Nepalis in the remote hills gather round the UN helicopter as it unloads rice
The announcement by the United Nations World Food Program (WFP), that it will have to reduce food supplies to almost one million hungry Nepalese, has everyone in the region worried. Nepal has been a major area of work for WFP where, it says, 41 percent of people are estimated to be undernourished and 54 percent live on less than US$1.25 per day. The cut-back was made known on May 18, but yesterday Christina Hobbs, communications officer for WFP in Nepal, explained: “WFP will have to scale down its operations in Nepal from supplying food to a peak of one million people in recent years, down to a few hundred thousand to adjust to reduced donor funding. There are serious concerns that no donor has yet come forward to support WFP's operation in 2012, when US$98.5 million will be required to reach 1.2 million people in need.” At the end of June, WFP Nepal will end its helicopter service, which currently delivers around 13 percent of food. “We are confident that we can reach all current beneficiaries through other means,” said Hobbs, “utilizing newly established roads and a combination of trucks, tractors, commercial air operators, porters, mules and even yaks.”

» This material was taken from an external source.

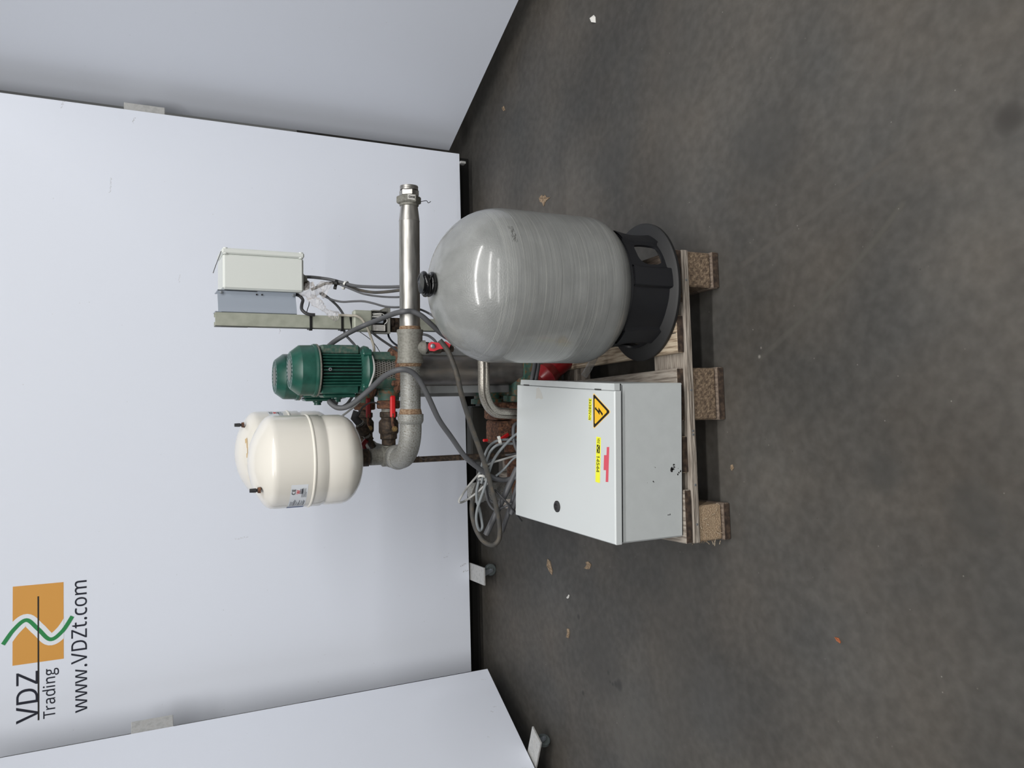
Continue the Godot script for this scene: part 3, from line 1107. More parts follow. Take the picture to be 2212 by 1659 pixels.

Sack on a yak: the animals are invaluable in the hilly terrain
The reduction in World Food Program (WFP) funding is related to both local and global trends. Internationally, funding for food assistance has declined following the international financial crisis. Globally in 2010, WFP received only a little over half of the $6.86 billion it had requested from government donors, the private sector and international financial institutions. Global food prices are also increasing, which means the agency can only meet the needs of fewer people with the same level of funding. WFP Nepal provides a productive social safety net in the mid and far western hills and mountains, expecting to reach 700,000 people in 2011. It was targeted to reach 1.2 million people and was expected to cost around US$98.5m. However, WFP Nepal is facing a shortfall of US$44m. Manindra Malla, who heads Caritas Nepal’s program desk in Kathmandu, said: “We are worried. It is sad that food aid may no longer fly to regions in most need. To prevent deaths, in the short run, countries and NGOs have to try address the shortfall. Even amid political chaos, Caritas Nepal has been working with other civilian organisations to ensuring that the 'right to food’ features in the upcoming constitution. After that, policy and agriculture programs can be developed towards national food security, and for emergency support for highly `food-insecure’ districts.” Heera Shrestha, a Nepali and parishioner of Assumption Church, who has been working for WFP for more than 20 years, said: “Donors' attention in terms of assistance is shifting away from Nepal to other areas which are more political emergencies, such as the Middle East and North Africa. [Other countries] are certainly more important for the donor countries compared to Nepal. Nepal's chronic problems of food insecurity or shortages and the high malnutrition rate among children are not new and have existed for decades. Just flying food by helicopters year after year is not a sustainable solution.” WFP Nepal has had a broad base of donors, which in recent years has included the country's government, the US, EU, UK, Norway, Canada, Australia, Korea and the World Bank, and works in the most inaccessible and food insecure areas. The people most in need live in highly remote areas that are geographically, economically and socially cut off from the world.
Women waiting for food to arrive in the far-western Nepal region
Shrestra commented: “For more than 40 years, WFP, in collaboration with the Nepal government, has been building thousands of kilometers of mule trails and hundreds of kilometers of drivable roads in the mountains using local labor under a 'food-for-work' program. "The Nepal government’s food corporation is supplying a very limited quantity of food (around six percent of the total requirement in the region) to these remote regions, for sale at subsidized rates. But to really tackle such recurring problems, the government has to work on a national scale and develop roads urgently, maybe with help from friendly neighbors [such as] China and India and other countries. How can the world just allow a situation to continue where around half of all Nepalese children under five suffer from stunting due to malnutrition?”